Last updated on July 17th, 2023 at 06:54 pm
It is well known that people can convince themselves of anything if what they want to be true is more alluring than what actually is. This can happen to anybody, of course, but Republicans have made it an art-form. And sometimes the process is so glaringly painful to watch that even Megyn Kelly notices it, as when she called out Karl Rove’s “math Republicans do” back in 2012 as Romney’s hopes crumbled.
You’ll remember Rove trying to massage the numbers in such a way as to prove Romney could still win, when it was obvious to any dispassionate observer that he had already lost – and lost badly – prompting Kelly’s famous question: “Is this just math that you do as a Republican to make yourself feel better, or is this real?”
We’ve seen it many times since, but seldom more glaringly than when conservative political pundit Bernie Goldberg sat down with Bill O’Reilly on The O’Reilly Factor Thursday and told O’Reilly that Trump “hasn’t done anything to my knowledge that would offend so many black people.” And icing on the cake: neither he nor O’Reilly could understand the poll numbers and Goldberg explained that “one of the problems is, and hear me out on this — is that you’re looking at this rationally.”
Watch courtesy of Media Matters for America:
BILL O’REILLY (HOST): Here is more startling number, and I don’t understand this number.

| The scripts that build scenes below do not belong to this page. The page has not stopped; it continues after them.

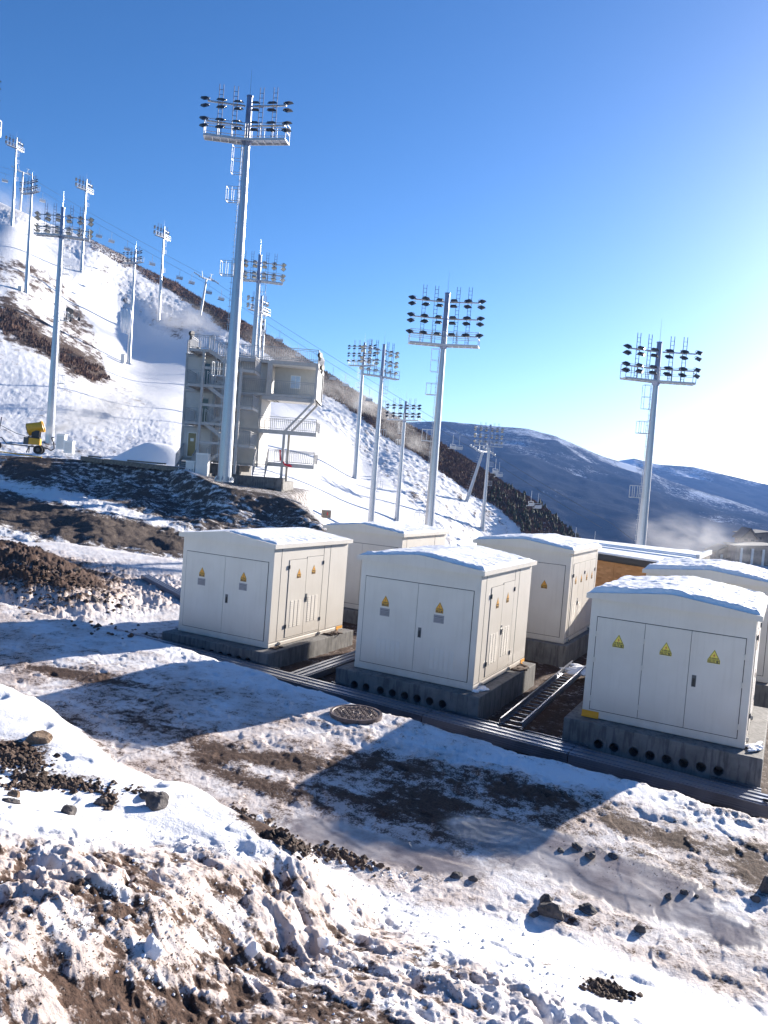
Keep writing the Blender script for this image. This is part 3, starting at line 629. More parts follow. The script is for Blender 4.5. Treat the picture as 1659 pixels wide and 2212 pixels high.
def cabinet(loc, W, D, H, label, front, side, name='transformer_cabinet', group='cream steel transformer cabinets'):
    """origin: front right bottom corner; body spans x -W..0, y 0..D"""
    root = empty(name, loc, 0, label, 'electrical cabinet', group)
    m = MB(); m.box(-W, 0, 0, D, 0, H); m.box(-W - .004, .004, -.004, D + .004, -.0, .09)
    body = m.build('body', M_CAB, root, bevel=.012)
    # gabled roof with a folded fascia
    ov = .085; x0, x1, y0, y1 = -W - ov, ov, -ov, D + ov; xm = -W / 2; he = .085; ap = .245
    m = MB()
    pr = [(x0, H - .005), (x1, H - .005), (x1, H + he), (xm + .12, H + ap - .008), (xm, H + ap), (xm - .12, H + ap - .008), (x0, H + he)]
    m.poly([(x, y0, z) for x, z in pr]); m.poly([(x, y1, z) for x, z in pr[::-1]])
    for i in range(len(pr)):
        a, b_ = pr[i], pr[(i + 1) % len(pr)]; m.poly([(a[0], y0, a[1]), (a[0], y1, a[1]), (b_[0], y1, b_[1]), (b_[0], y0, b_[1])])
    m.build('roof', M_CAB, root, bevel=.008)
    # front plane
    fr = empty('front_doors', (0, 0, 0)); fr.parent = root
    bpy.data.objects.remove(fr)
    zt = H - .33; zb = .155
    n = front['n']; xs = front.get('xs') or [-W + .13 + (W - .26) * i / n for i in range(n + 1)]
    for i in range(n):
        d = door(root, xs[i] + .004, xs[i + 1] - .004, zb, zt)
        for (sxx, szz, kd) in front['signs']:
            if xs[i] < sxx - W < xs[i + 1]: put_sign(d, sxx - W, szz, kd)
        for (sxx, szz) in front.get('plates', []):
            if xs[i] < sxx - W < xs[i + 1]:
                q_ = MB(); q_.box(sxx - W - .11, sxx - W + .11, -.0145, -.011, szz, szz + .16); q_.box(sxx - W - .09, sxx - W + .08, -.0155, -.0146, szz + .115, szz + .125, 1)
                for r_ in range(3): q_.box(sxx - W - .09, sxx - W + .09, -.0155, -.0146, szz + .03 + r_ * .026, szz + .036 + r_ * .026, 1)
                q_.build('name_plate', [M_PLATE, M_GREYPL], d)
        if front.get('handle') == i: handle(d, xs[i] + .10, front.get('hz', .95))
        if front.get('hinges'):
            xh = xs[i] - .0 if i < n - 1 else xs[i + 1]
            for zz in (.35, 1.05, zt - .3): hinge(d, xh, zz, M_CAB)
        if front.get('vents'): louvre(d, xs[i] + .35, xs[i + 1] - .3, .28, .70, 5, 15, y=-.0085)
    # right hand side: built in its own frame, turned so that local -Y is world +X
    if side:
        for dd_ in side['doors']:
            a, b_, tp, bt = dd_[:4]
            f = MB(); f.box(a - .009, b_ + .009, -.0035, 0, bt - .009, tp + .009, 1); f.box(a, b_, -.011, -.0036, bt, tp, 0)
            d = f.build('side_door', [M_CAB, M_SEAM], root); d.rotation_euler = (0, 0, rad(90)); d.location = (0.0, 0, 0)
            o_ = dd_[4]
            if 'sign' in o_: put_sign(d, (a + b_) / 2 + o_.get('sx', 0), o_['sign'], 'a')
            if 'handle' in o_: handle(d, (a + .05 if o_['handle'] > 0 else b_ - .05), abs(o_['handle']), True)
            if 'louvre' in o_: louvre(d, a + .12, b_ - .12, o_['louvre'], o_['louvre'] + .62, 3, 13)
            for (hx, hz) in o_.get('hinge', []): hinge(d, hx, hz, M_GREYPL)
        q_ = MB()
        for yy in side.get('seams', []): q_.box(0, .0035, yy - .004, yy + .004, .12, H - .03)
        q_.box(0, .004, .02, D - .02, .115, .121)
        q_.build('side_seams', M_SEAM, root)
        for yy in side.get('lugs', [.33, D - .55]):
            q_ = MB(); q_.tube((0, yy, .055), (.035, yy, .055), .045, .045, 14, True, 0); q_.tube((.03, yy, .055), (.041, yy, .055), .03, .03, 12, True, 1)
            q_.build('lifting_lug', [M_CAB, M_SEAM], root)
    return root

def snow_slab(loc, W, D, H, thick, label, seed, bare=0.0, group='snow lying on the cabinet roofs'):
    ov = .085; nx, ny = 130, 120
    u = np.linspace(-1, 1, nx)[None, :] + 0 * np.zeros((ny, 1)); v = np.linspace(0, 1, ny)[:, None] + 0 * u
    hw = W / 2 + ov - .012
    xe = hw * u; ye = -ov + .02 + (D + 2 * ov - .04) * v
    # ragged margins
    x = xe * (1 - .035 * np.abs(fbm(ye * 1.2, u * 0 + np.sign(u) * 2, 3, seed)) * np.abs(u) ** 6)
    y = ye + .06 * ss(.12, 0, v) * (.6 + fbm(xe * 2.2, v * 0, 4, seed + 2)) - .05 * ss(.88, 1, v)
    ax = np.abs(x); roofz = np.interp(ax, [0, .12, hw], [.245, .237, .092])
    n1 = fbm(x * 1.3, y * 1.3, 3, seed + 4); n2 = fbm(x * 5, y * 3, 4, seed + 5); rp = ridged(x * 2 + .5 * n2, y * 5, 3, seed + 6)
    e = np.minimum(np.minimum((1 - np.abs(u)) * 14, v * 30), (1 - v) * 20); e = ss(0, 1, e)
    t = thick * (.75 + .5 * n1 + .28 * n2 + .15 * rp)
    right = ss(.35, .95, u)
    t = t * (1 - .35 * right) + right * .02 * rp
    # wind scalloping on the front eave
    front = ss(.16, .02, v); t = t + front * .025 * ridged(x * 4, y * 6, 3, seed + 8)
    if bare > 0: t = t - bare * blob(u, v, [(-.75, .05, .45, .14, 0, .3), (-.2, .03, .3, .07, 0, .2)]) + bare * .0
    z = roofz + .004 + np.maximum(t, -.02) * e - .01 * (1 - e)
    Pt = np.stack([loc[0] - W / 2 + x, loc[1] + y, loc[2] + H + z], -1).reshape(-1, 3)
    return grid_mesh('roof_snow', Pt, nx, ny, M_SNOW, label=label, cat='snow', group=group)

def foundation(x0, x1, y0, y1, z0, z1, label, holes, name='concrete_plinth'):
    m = MB(); m.box(x0, x1, y0, y1, z0, z1)
    o = m.build(name, M_CON, None, bevel=.015, label=label, cat='plinth', group='concrete plinths under the cabinets')
    if holes:
        cut = MB()
        for hx, hz_ in holes: cut.tube((hx, y0 - .05, hz_), (hx, y0 + .35, hz_), .086, n=24)
        c = cut.build('cut', M_BLACK)
        b_ = o.modifiers.new('holes', 'BOOLEAN'); b_.operation = 'DIFFERENCE'; b_.object = c; b_.solver = 'EXACT'
        bpy.context.view_layer.update()
        me = bpy.data.meshes.new_from_object(o.evaluated_get(bpy.context.evaluated_depsgraph_get()))
        o.modifiers.clear(); o.data = me
        bpy.data.objects.remove(c)
        for hx, hz_ in holes:
            p = MB(); p.lathe((hx, y0 - .003, hz_), (0, 1, 0), [(0, .086), (0, .078), (.30, .078), (.30, .001)], 20)
            q_ = p.build('cable_duct', M_GREYPL, o)
    return o

H_ = 2.25
def std_side(D, H):
    return dict(doors=[(.62, 1.33, H - .30, .16, dict(sign=1.50, sx=.05, louvre=.38, hinge=[(.61, 1.78), (.61, .42)])),
                       (1.345, 2.05, H - .27, .16, dict(sign=1.55, sx=-.05, handle=1.0, louvre=.42, hinge=[(2.06, 1.80), (2.06, .42)]))], seams=[.30, 2.08, 2.38], lugs=[.40, D - 1.15])
fr2 = lambda W: dict(n=2, signs=[(.62, 1.36, 'a'), (1.82, 1.40, 'a')], plates=[(.62, 1.16), (1.82, 1.20)], handle=1)
CA = (-4.853, -.005, .456); CB = (0, -.02, .466); CC = (4.79, .026, .43); CE = (.224, 5.89, .505); CDD = (-4.637, 5.92, .487); CF = (5.0, 5.84, .40)
f = fr2(2.604); f['xs'] = [-2.604 + .13, -2.604 + 1.28, -.13]
cabinet(CA, 2.604, 3.23, 2.237, 'cream cabinet with two front doors at the left end of the front row', f, std_side(3.23, 2.237))
f = fr2(2.636); f['xs'] = [-2.636 + .13, -2.636 + 1.33, -.13]; f['vents'] = 1
cabinet(CB, 2.636, 3.26, 2.252, 'cream cabinet with two front doors and faint front vents, middle of the front row', f, std_side(3.26, 2.252))
cabinet(CC, 2.692, 3.12, 2.15, 'cream cabinet with three front doors and three bright yellow signs on its front', dict(n=3, xs=[-2.692 + .13, -2.692 + .96, -2.692 + 1.72, -.13], signs=[(.53, 1.33, 'b'), (1.33, 1.33, 'b'), (2.10, 1.33, 'b')], handle=2, hz=.98, hinges=1), std_side(3.12, 2.12))
E_side = dict(doors=[(.35 + .62 * i, .35 + .62 * i + .605, 2.05, .16, dict(sign=1.50, **({'handle': 1.0} if i == 1 else {}), **({'hinge': [(.35 + .62 * i, 1.75)]} if i in (0, 2) else {'hinge': [(.96 + .62 * i, 1.75)]} if i == 3 else {}), **({'louvre': .38} if i < 2 else {}))) for i in range(4)], seams=[.2, 2.95])
cabinet(CE, 2.6, 3.13, 2.346, 'cream cabinet with four narrow side doors each bearing an amber sign, behind the middle cabinet', dict(n=2, xs=[-2.47, -1.25, -.13], signs=[(.7, 1.38, 'a'), (1.96, 1.36, 'a')]), E_side)
cabinet(CDD, 2.56, 3.16, 2.287, 'cream cabinet behind the left one, only its upper corner and roof showing', dict(n=2, signs=[(.62, 1.36, 'a')]), dict(doors=[(.5, 1.3, 1.95, .16, {}), (1.32, 2.1, 1.95, .16, {})], seams=[.3, 2.3]))
cabinet(CF, 2.9, 3.12, 2.2, 'cream cabinet behind the three-door one, cut off by the right edge of the photo', dict(n=3, signs=[(2.3, 1.33, 'b')]), std_side(3.12, 2.16))
for i, (c_, W_, D_, HH, th, nm, br) in enumerate([(CA, 2.604, 3.23, 2.237, .022, 'thin patchy snow on the roof of the left front cabinet', .12), (CB, 2.636, 3.26, 2.252, .055, 'rippled snow on the roof of the middle front cabinet', .02),
        (CC, 2.692, 3.12, 2.15, .085, 'thick smooth snow on the roof of the three-door cabinet', 0), (CE, 2.6, 3.13, 2.346, .06, 'snow on the roof of the cabinet with four side doors', .02), (CDD, 2.56, 3.16, 2.287, .04, 'snow on the roof of the cabinet behind the left one', .05), (CF, 2.9, 3.12, 2.2, .09, 'thick snow on the roof of the cabinet at the right edge', 0)]):
    snow_slab(c_, W_, D_, HH, th, nm, 10 + i * 7, br)
hs = lambda x0, st, n, z, dz=0: [(x0 + st * i + (.06 if i > 1 else 0), z + dz * i) for i in range(n)]
foundation(-7.62, -4.58, -.36, 3.35, -.4, .45, 'concrete plinth with eight duct holes under the left front cabinet', hs(-6.95, .255, 8, .20))
foundation(-2.88, .26, -.34, 3.32, -.4, .458, 'concrete plinth with eight duct holes under the middle front cabinet', hs(-2.42, .27, 8, .19))
foundation(1.86, 5.08, -.30, 3.3, -.6, .42, 'concrete plinth with eight duct holes under the three-door cabinet', hs(2.50, .27, 8, .08))
foundation(-2.6, .36, 5.65, 9.2, -.8, .50, 'plain concrete plinth under the cabinet with four side doors', [])
foundation(-7.4, -4.5, 5.68, 9.2, -.8, .48, 'concrete plinth under the cabinet behind the left one', [])
foundation(1.9, 5.25, 5.6, 9.1, -.8, .39, 'concrete plinth under the cabinet at the right edge', [])
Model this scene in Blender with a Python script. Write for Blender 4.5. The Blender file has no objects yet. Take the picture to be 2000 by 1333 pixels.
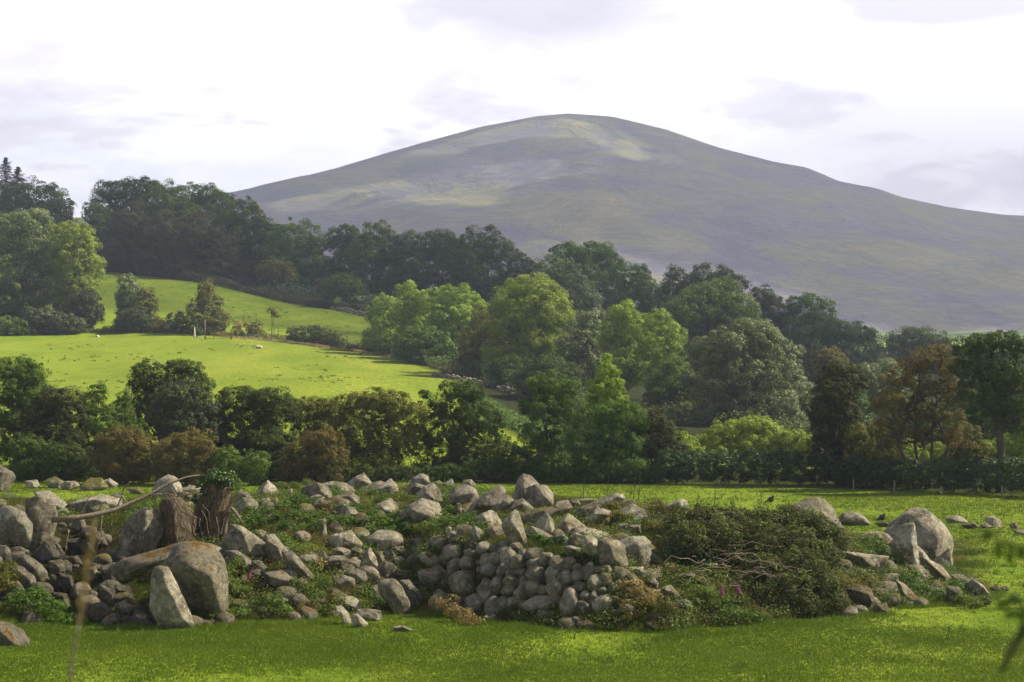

African-Americans favorable for Trump, 7 percent, unfavorable 91 percent. What did Donald Trump ever do to African-Americans? I’m not getting this, it’s far and away the biggest repudiation of any political candidate.
BERNIE GOLDBERG: You know what? That’s a fair question, because he certainly hasn’t done anything specific. You can make the case that he made comments about Mexicans, that Mexicans, you know, Latins, Americans don’t like, or Latinos in this country don’t like —
O’REILLY: Muslims.
GOLDBERG: — You might make that case.
O’REILLY: Right.
GOLDBERG: But he hasn’t done anything to my knowledge that would offend so many black people, but I think it’s the persona. Hillary Clinton is very popular among black voters, very popular. She panders to the black electorate a lot. And understandably she is, you know, they like her. So if she is the opponent of a Donald Trump. So if she is the opponent of a Donald Trump, you can see how they might say we like Hillary, therefore, we don’t like Trump. But there is no rational reason. You are on to something there.
O’REILLY: I don’t understand. Our African-American viewers, if you will write me and let me know, I mean, I’ll do it tomorrow. We will do a segment on it.
[…]
O’REILLY: African-Americans like Cruz, a lot more than they like Trump. Again, why?
GOLDBERG: Well, they like him a lot more than they like Trump, but I mean they probably like David Duke a little more than they like Trump —
O’REILLY: But there is no rationale for either the favorable for Cruz among African-Americans, or unfavorable. I don’t understand the number.
GOLDBERG: Well, one of the problems is, and hear me out on this — is that you’re looking at this rationally.
So yeah…O’Reilly thinks Trump’s unfavorable among blacks is a “startling number” and Goldberg agrees. You just might be a Republican if you say something this catastrophically stupid.
Remember, this is the same Bill O’Reilly who told Trump Monday that, “that many African-Americans are ‘ill-educated and have tattoos on their foreheads.'”!
When Huffington Post looked at examples of Trump’s racism on Leap Day, they quipped: “He claims to have ‘a great relationship with the blacks,’ which is totally something a normal person would say.”
Warning bells already, right?
Here’s what they found:
Now notice how O’Reilly and Goldberg also treat ethnic groups as monoliths in their analysis. They can understand why “Mexicans” or “Latins” might dislike Trump, but what has he done to offend blacks? Well, plenty as it happens, and that was just up until February 29. But what makes them think racism directed toward a group other than your own is more palatable? I’m a white man, and I’m offended by Trump’s comments towards Native Americans and Mexicans. Why wouldn’t blacks be?
Republican math is an interesting phenomenon. I first began to see it under the Bush administration, where Dubya and the gang of thieves he surrounded himself with would deal with problems by defining them out of existence. This process has continued, uninterrupted, and become, if anything, more pronounces since Obama’s election in 2008.
We are not likely to see the end of it, and we should probably take note here of Goldberg’s fantasy at one point that Herman Cain was the “second coming” of Ronald Reagan. This isn’t political analysis: this is speculative fiction. You’d get as clear a picture of American politics by watching Game of Thrones on HBO as by watching political analysis of Fox News.
The only real surprise Thursday was that between O’Reilly’s false gravitas and Goldberg’s fantasy fiction, that the two elderly white male conservatives did not turn Trump into a champion of the Civil Rights Movement.